(What you should do)
Extract each line bearing the word "objects".

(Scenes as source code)
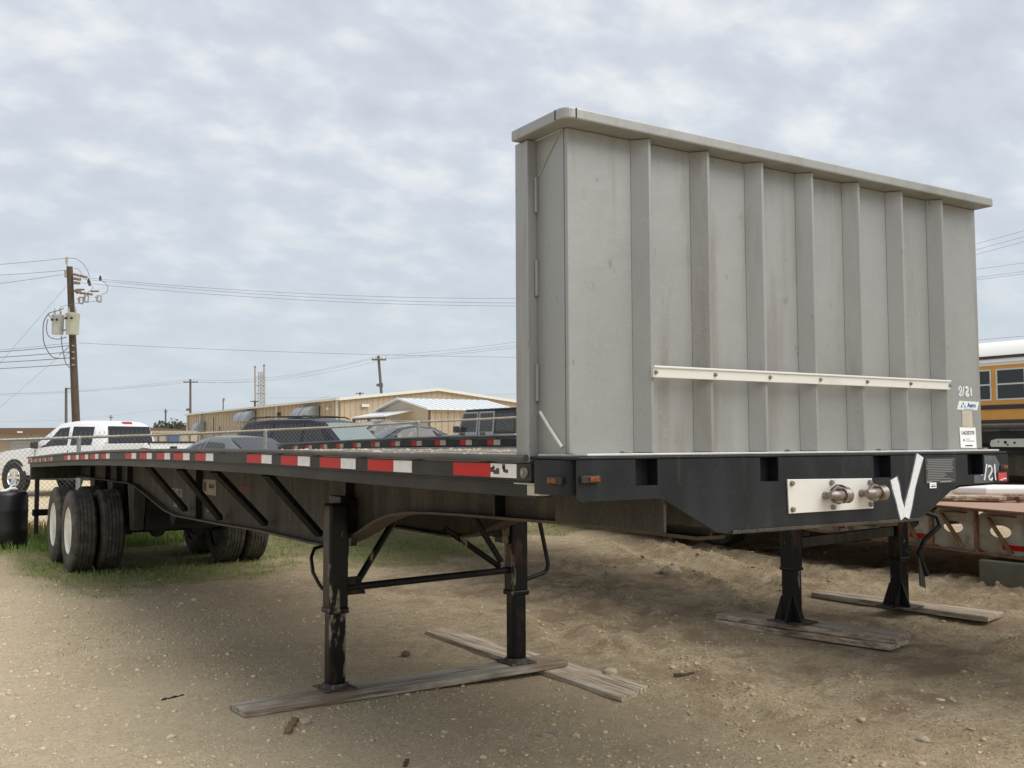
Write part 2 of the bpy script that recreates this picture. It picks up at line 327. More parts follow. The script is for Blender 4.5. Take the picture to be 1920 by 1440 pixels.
def detail(x, y):
    near = 1-sstep(16, 30, np.hypot(x-2, y-4))
    rm = rough_mask(x, y); hf_ = (1-sstep(7.2, 9.2, x))*(1-sstep(7.5, 9.5, y))*sstep(-3.2, -2, x)
    pat = sstep(.40,.62,fbm(x, y, .9, 3, 12)); rg_ = 1-np.abs(2*fbm(x*1.0+.6*y, y*1.6-.4*x, 3.1, 4, 14)-1); h = (fbm(x, y, .55, 4, 1)-.5)*.07+(fbm(x, y, 2.6, 4, 2)-.5)*(.022+.03*rm)+hf_*(fbm(x, y, 11, 3, 3)-.5)*(.010+.030*rm*pat)+rm*pat*.035*(sstep(.72,1.0,rg_)-.3)
    xw = x+.25*(vnoise(x, y, 1.7, 31)-.5); yw = y+.25*(vnoise(x, y, 1.9, 32)-.5)
    for pts, w, dep in RUTS:
        d = seg_d(xw, yw, pts); h = h-dep*np.exp(-(d/w)**2)+dep*.8*np.exp(-((d-1.9*w)/(.7*w))**2)*(.3+1.2*fbm(x, y, 3, 2, 9))
    # keep it calm where things stand
    for (qx,qy,rr) in [(.57,3.53,.45),(2.02,3.53,.5),(-.1,3.4,.35),(1.3,3.45,.4),(2.2,5.0,.4),(2.3,2.6,.3),(4.55,3.1,.5),(4.7,2.5,.4),(4.45,3.6,.4),(6.1,3.2,.5),(6.2,2.4,.4),(6.1,4.1,.4),(.2,11,.6),(2.4,11,.6),(.2,12.3,.6),(2.4,12.3,.6),(-.3,13.8,.5)]:
        h = h*(1-np.exp(-(np.hypot(x-qx, y-qy)/rr)**2))
    return h*near
def gz(x, y): return g_arr(x, y)+detail(x, y)
def axis_coords(lo, hi, segs, far):
    a = [lo]
    for end, st in segs:
        n = max(1, int(round((end-a[-1])/st))); a += list(np.linspace(a[-1], end, n+1)[1:])
    st = .12; up_ = []; p = a[-1]
    while p < far: st *= 1.22; p += st; up_.append(p)
    st = .12; dn = []; p = a[0]
    while p > -far: st *= 1.22; p -= st; dn.append(p)
    return np.array(dn[::-1]+a+up_)
gx = axis_coords(-4.5, 14, [(-2.2,.07),(5.2,.03),(9.6,.045),(14,.09)], 3000)
gy = axis_coords(-2.6, 18, [(5.2,.03),(9,.05),(18,.09)], 3000)
GX, GY = np.meshgrid(gx, gy, indexing='ij')
GZ = gz(GX.ravel(), GY.ravel()).reshape(GX.shape)
def grass_mask(x, y):
    n = fbm(x, y, 1.1, 4, 21)-.5; n2 = fbm(x, y, 4.5, 3, 22)-.5
    edge = np.interp(x, [-3,-1.2,-.7,-.45,.1,.8,1.6,2.3,3.0,3.4,4.0,5.0,6.0,7.0,8.4,10,14], [16,14.5,11.0,9.4,8.9,9.1,9.1,9.3,9.6,8.8,8.0,8.7,9.0,9.6,10.2,10.6,11])
    m = sstep(-.1, 1.0, (y-edge)+n*2.6+n2*1.4)*(1-sstep(15.3, 15.9, y))
    left = 1-sstep(-.6, .1, -(x+.55)+n*1.2)*(1-sstep(13, 14.5, y))
    return m*np.clip(left, 0, 1)*(1-.85*sstep(9.5, 12, x))
def caliche(x, y):         # pale stony fill (left and lower right), brown soil elsewhere
    n = (fbm(x, y, .5, 4, 41)-.5)
    l = 1-sstep(-.5, 2.6, x-.25*(3-y)*.5+n*3.2)
    rr = sstep(.55, .85, (x-1.9)*.35-(y-.3)*.55+n*1.6)*(1-sstep(1.2, 2.2, y))*.8
    far = sstep(8.5, 10, y)*sstep(4.5, 6.5, x)*.7
    lot = sstep(15.7, 16.3, y)
    return np.clip(np.maximum(np.maximum(l, rr), np.maximum(far, lot)), 0, 1)
me = bpy.data.meshes.new('ground'); nx, ny = GX.shape
vv = np.column_stack([GX.ravel(), GY.ravel(), GZ.ravel()])
I = np.arange(nx*ny).reshape(nx, ny); F = np.stack([I[:-1,:-1], I[1:,:-1], I[1:,1:], I[:-1,1:]], -1).reshape(-1, 4)
me.vertices.add(len(vv)); me.vertices.foreach_set('co', vv.ravel()); me.loops.add(F.size); me.loops.foreach_set('vertex_index', F.ravel())
me.polygons.add(len(F)); me.polygons.foreach_set('loop_start', np.arange(0, F.size, 4)); me.polygons.foreach_set('loop_total', np.full(len(F), 4)); me.update(); me.validate()
me.polygons.foreach_set('use_smooth', [True]*len(F))
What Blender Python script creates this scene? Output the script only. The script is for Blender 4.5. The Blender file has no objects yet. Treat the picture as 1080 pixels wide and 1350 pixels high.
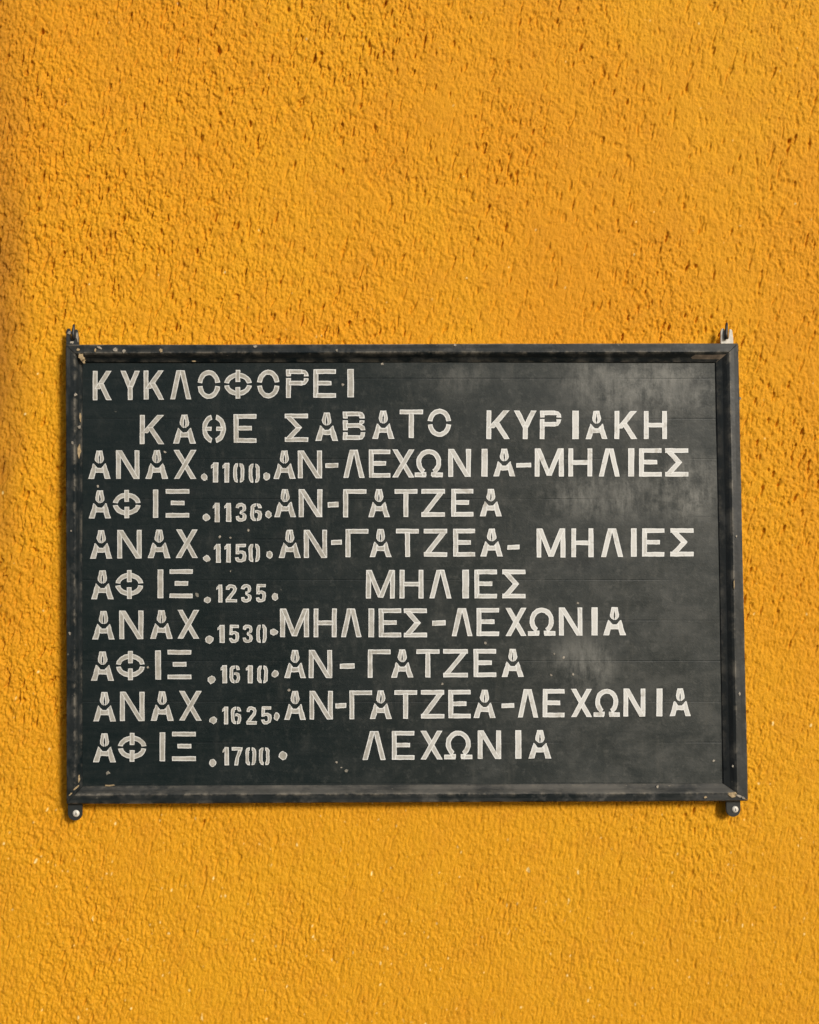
import bpy, bmesh, math, random
import numpy as np
from mathutils import Vector, Matrix

random.seed(7)
S = bpy.context.scene
COL = S.collection

# ------------------------------------------------------------------ camera, sky, sun, exposure
F_PX, W_PX, H_PX = 1600.0, 1080.0, 1350.0      # focal length in pixels of the photograph
CAM = Vector((0.0, -2.16, 1.60))
TILT = math.radians(1.8)                       # looking slightly up
cam_d = bpy.data.cameras.new('camera')
cam_d.sensor_fit = 'HORIZONTAL'; cam_d.sensor_width = 36.0
cam_d.lens = 36.0 * F_PX / W_PX
cam_d.clip_start = 0.05; cam_d.clip_end = 200
cam = bpy.data.objects.new('camera', cam_d); COL.objects.link(cam)
cam.location = CAM; cam.rotation_euler = (math.pi/2 + TILT, 0, 0)
S.camera = cam

SUN = Vector((0.50, -0.72, 0.36)).normalized() # direction towards the sun: right, in front, above
sun_el = math.asin(SUN.z); sun_az = math.atan2(SUN.x, SUN.y)
world = bpy.data.worlds.new('World'); S.world = world; world.use_nodes = True
wn = world.node_tree; wn.nodes.clear()
sky = wn.nodes.new('ShaderNodeTexSky'); sky.sky_type = 'NISHITA'; sky.sun_disc = False
sky.sun_elevation = sun_el; sky.sun_rotation = sun_az
sky.dust_density = 2.0; sky.air_density = 1.0
bg = wn.nodes.new('ShaderNodeBackground'); bg.inputs['Strength'].default_value = 0.07
wo = wn.nodes.new('ShaderNodeOutputWorld')
wn.links.new(sky.outputs[0], bg.inputs[0]); wn.links.new(bg.outputs[0], wo.inputs[0])
sun_d = bpy.data.lights.new('sun', 'SUN'); sun_d.energy = 3.0; sun_d.angle = math.radians(12)
sun_d.color = (1.0, 0.95, 0.87)
sun = bpy.data.objects.new('sun', sun_d); COL.objects.link(sun)
sun.location = (3, -3, 4); sun.rotation_euler = SUN.to_track_quat('Z', 'Y').to_euler()
vs = S.view_settings
vs.view_transform = 'Standard'; vs.look = 'None'; vs.exposure = 0.29; vs.gamma = 1.0; vs.use_curve_mapping = False

# ------------------------------------------------------------------ helpers
CT, ST = math.cos(TILT), math.sin(TILT)
def at(px, py, y):
    """where the line of sight through a measured pixel meets the vertical plane at depth y"""
    u = (px - W_PX/2) / F_PX; v = (H_PX/2 - py) / F_PX
    d = Vector((u, CT - v*ST, ST + v*CT))
    return CAM + d * ((y - CAM.y) / d.y)

class Mat:
    def __init__(s, name):
        s.m = bpy.data.materials.new(name); s.m.use_nodes = True
        s.t = s.m.node_tree; s.t.nodes.clear()
        s.out = s.n('ShaderNodeOutputMaterial'); s.b = s.n('ShaderNodeBsdfPrincipled')
        s.l(s.b.outputs[0], s.out.inputs[0])
        s.tc = s.n('ShaderNodeTexCoord')
    def n(s, t, **k):
        x = s.t.nodes.new(t)
        for a, v in k.items(): setattr(x, a, v)
        return x
    def l(s, a, b): s.t.links.new(a, b)
    def val(s, inp, v):
        if hasattr(v, 'is_output') or isinstance(v, bpy.types.NodeSocket): s.l(v, inp)
        else: inp.default_value = v
    def mapped(s, scale=(1,1,1), loc=(0,0,0), rot=(0,0,0)):
        m = s.n('ShaderNodeMapping'); s.l(s.tc.outputs['Object'], m.inputs[0])
        m.inputs['Scale'].default_value = scale; m.inputs['Location'].default_value = loc
        m.inputs['Rotation'].default_value = rot
        return m.outputs[0]
    def noise(s, scale, detail=4, rough=0.55, vec=None, dist=0.0):
        x = s.n('ShaderNodeTexNoise'); x.inputs['Scale'].default_value = scale
        x.inputs['Detail'].default_value = detail; x.inputs['Roughness'].default_value = rough
        x.inputs['Distortion'].default_value = dist
        s.l(vec if vec else s.tc.outputs['Object'], x.inputs['Vector'])
        return x.outputs['Fac']
    def math(s, op, a, b=0.0, clamp=False):
        x = s.n('ShaderNodeMath', operation=op, use_clamp=clamp)
        s.val(x.inputs[0], a); s.val(x.inputs[1], b)
        return x.outputs[0]
    def ramp(s, v, lo, hi, a=0.0, b=1.0):
        x = s.n('ShaderNodeMapRange', interpolation_type='SMOOTHSTEP')
        s.val(x.inputs[0], v)
        for i, q in enumerate((lo, hi, a, b)): x.inputs[i+1].default_value = q
        return x.outputs[0]
    def mix(s, f, a, b, mode='MIX'):
        x = s.n('ShaderNodeMix', data_type='RGBA', blend_type=mode)
        s.val(x.inputs['Factor'], f)
        for k, v in (('A', a), ('B', b)):
            i = [q for q in x.inputs if q.name == k and q.type == 'RGBA'][0]
            s.val(i, v if not isinstance(v, tuple) else (*v, 1.0))
        return [q for q in x.outputs if q.type == 'RGBA'][0]
    def sep(s):
        x = s.n('ShaderNodeSeparateXYZ'); s.l(s.tc.outputs['Object'], x.inputs[0]); return x.outputs
    def bump(s, h, strength, dist):
        x = s.n('ShaderNodeBump'); x.inputs['Strength'].default_value = strength
        x.inputs['Distance'].default_value = dist; s.l(h, x.inputs['Height'])
        s.l(x.outputs[0], s.b.inputs['Normal'])
    def attr(s, name):
        x = s.n('ShaderNodeAttribute'); x.attribute_name = name; return x.outputs['Fac']
    def set(s, **k):
        for a, v in k.items():
            a = a.replace('_', ' ')
            s.val(s.b.inputs[a], (*v, 1.0) if isinstance(v, tuple) and len(v) == 3 else v)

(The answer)
What Blender Python script creates this scene? Output the script only. The script is for Blender 4.5. The Blender file has no objects yet. Treat the picture as 1080 pixels wide and 1350 pixels high.
cam = bpy.data.objects.new('camera', cam_d); COL.objects.link(cam)
sun = bpy.data.objects.new('sun', sun_d); COL.objects.link(sun)